Monday, September 24, 2012

How to Review My Book

I recently published my very first full-length book, and I imagine that you are dying to review it so that it will look more popular and prestigious so someone will want to give me a full time job so I don't have to sell my children to the Roma (which is the PC term for Gypsies) in a few years if their appetites keep increasing at the current rate.

But what if you don't know what to write? And what if, possibly, you also don't want to buy the book?

Never fear! I have prepared five review statements which are guaranteed to work without making you feel one itsy-bitsy bit sleazy for posting them today. In the next five minutes. On the immortal surface of Amazon's customer reviews page.

My suggested reviews are as follows: 

Option A:
"Brilliant! Beautiful! Life-changing! I can't wait to read it!"

Option B:
"If you like books by James Goldberg, you will love The Five Books of Jesus."

Option C:
"I am a pathological liar and I hate this book."

Option D:
"If there's one thing Santa Claus will want for Christmas, this is it. I mean, he already has pretty much everything else...right?"

Option E:
"One of the best books released by a Caucajewmexdian author in 2012. For realsies."

See? It's not so difficult at all. So if you can buy the book, great! But if not, you should at least review it.

Wednesday, September 19, 2012

If I had a superpower, what would it be?

Let's face it: the world needs heroes.

And if it wants a good-looking hero, it should choose me.

But before I volunteer, I need to know: what do we want our heroes to save today?  And what courageous acts and supernatural powers are people going to expect from me?

I made some calls to take a survey:

Hollywood wants me to save a dark gritty world so that directors have somewhere good to shoot movies. They will require me to sacrifice all my meaningful personal relationships to do so--either by emotional withdrawal or violent death. And they want me to have Super-Angst as my power, unless I'm Robert Downey Junior, in which case they'll settle for Super-Ego (not to be confused with super-ego) instead.

The government wants me to save the economy. And they want me to do it by patriotically shopping until I collapse into a consumer coma. My superpower will be Confidence and my super equipment will be a combination of tax rebates, credit cards, and disguised Monopoly money. If I can just amp up all my desires and fulfill them with statistically recorded financial transactions, our future will be saved.

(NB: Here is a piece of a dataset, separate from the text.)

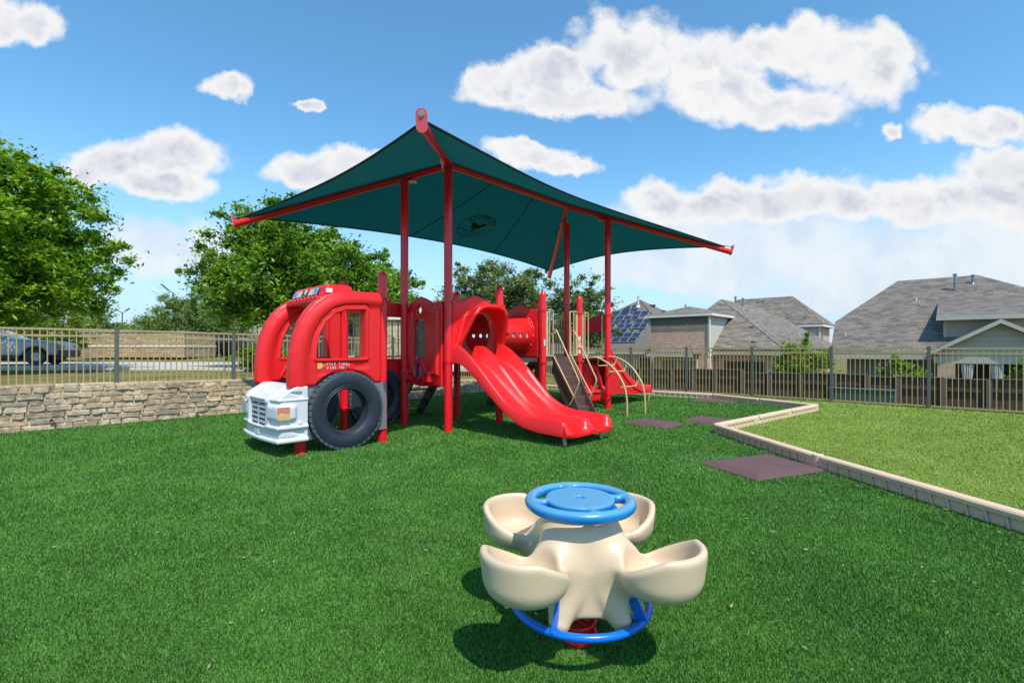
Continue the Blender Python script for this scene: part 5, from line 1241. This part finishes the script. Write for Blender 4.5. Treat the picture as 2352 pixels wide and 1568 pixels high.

And my kids want me to save them from bedtime. My daughter is hoping that I have the power of Super-B.S. to keep one more story coming out of my mouth for ten to twelve hours, when she'll have to go back to school. My son is hoping I have Super-Lungs to sing verses of "Old McDonald" on demand until his vocabulary gets big enough to stave off sleep forever.

I told Hollywood I'm sorry, but loneliness makes me more pathetic than brooding. I told the government that driving through Vegas brings out my inner communist, and they decided to leave the hard work of saving America to someone else.

It's just as well, though. I'm kinda busy figuring out where to put the polar bear and mongoose who recently moved onto Old McDonald's farm.

And on that farm, he had a leopard seal. E-i-e-i-o.